● Challenge:
Begin with the first line of the material and write out each line exactly, ending with the line that contains "COL = scene.collection". Pictures are not part of the copy.

● Data provided:

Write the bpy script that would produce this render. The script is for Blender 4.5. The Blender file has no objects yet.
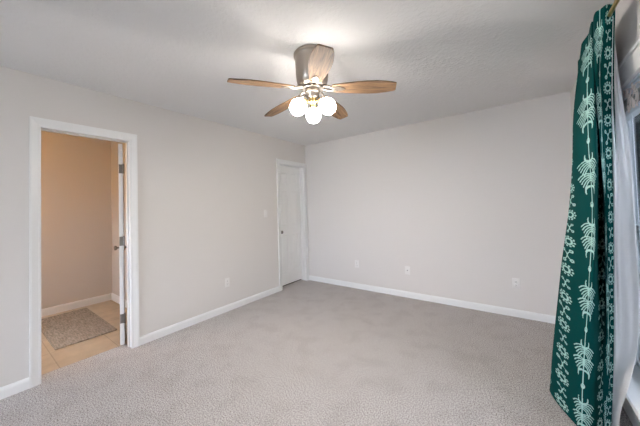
import bpy, bmesh, math, random
import numpy as np
from mathutils import Vector, Matrix

random.seed(4)
PI = math.pi
scene = bpy.context.scene
COL = scene.collection

# ------------------------------------------------------------------ camera
cam_data = bpy.data.cameras.new('camera')
cam = bpy.data.objects.new('camera', cam_data)
COL.objects.link(cam)
FPX = 264.626
YAW, PITCH, ROLL = 0.6297, 0.0263, -0.0296
r0 = Vector((math.cos(YAW), math.sin(YAW), 0))
fw = Vector((-math.sin(YAW) * math.cos(PITCH), math.cos(YAW) * math.cos(PITCH), math.sin(PITCH)))
u0 = r0.cross(fw)
r1 = math.cos(ROLL) * r0 + math.sin(ROLL) * u0
u1 = -math.sin(ROLL) * r0 + math.cos(ROLL) * u0
cam.matrix_world = Matrix(((r1.x, u1.x, -fw.x, 3.0435), (r1.y, u1.y, -fw.y, -3.7573),
                           (r1.z, u1.z, -fw.z, 1.3217), (0, 0, 0, 1)))
cam_data.sensor_fit = 'HORIZONTAL'
cam_data.sensor_width = 36
cam_data.lens = FPX * 36 / 640
cam_data.shift_y = -13.68 / 640
cam_data.clip_start = 0.02
scene.camera = cam

# ------------------------------------------------------------------ world, light, exposure
SKY_STRENGTH = 20.5
GLOBE_STRENGTH = 46.0
BULB_STRENGTH = 1950.0
BATH_STRENGTH = 50.0
world = bpy.data.worlds.new('sky')
scene.world = world
world.use_nodes = True
bg = world.node_tree.nodes['Background']
bg.inputs[0].default_value = (0.87, 0.90, 1.08, 1)
bg.inputs[1].default_value = SKY_STRENGTH
# daylight comes in through the window openings: the portals only guide sampling
for p_loc, p_rot, p_w, p_h in (((3.73, -2.055, 1.115), (0, PI / 2, 0), 1.62, 1.49), ((1.15, -7.66, 1.17), (-PI / 2, 0, 0), 1.9, 2.1),
                                 ((-1.0, -4.56, 1.11), (-PI / 2, 0, 0), 1.0, 0.62)):
    pl = bpy.data.lights.new('window_portal', 'AREA')
    pl.shape = 'RECTANGLE'
    pl.size = p_w
    pl.size_y = p_h
    pl.cycles.is_portal = True
    po = bpy.data.objects.new('window_portal', pl)
    COL.objects.link(po)
    po.location = p_loc
    po.rotation_euler = p_rot

scene.view_settings.view_transform = 'Standard'
scene.view_settings.look = 'None'
scene.view_settings.gamma = 1
scene.view_settings.use_curve_mapping = False
scene.view_settings.exposure = 0.0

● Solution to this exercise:
Write the bpy script that would produce this render. The script is for Blender 4.5. The Blender file has no objects yet.
import bpy, bmesh, math, random
import numpy as np
from mathutils import Vector, Matrix

random.seed(4)
PI = math.pi
scene = bpy.context.scene
COL = scene.collection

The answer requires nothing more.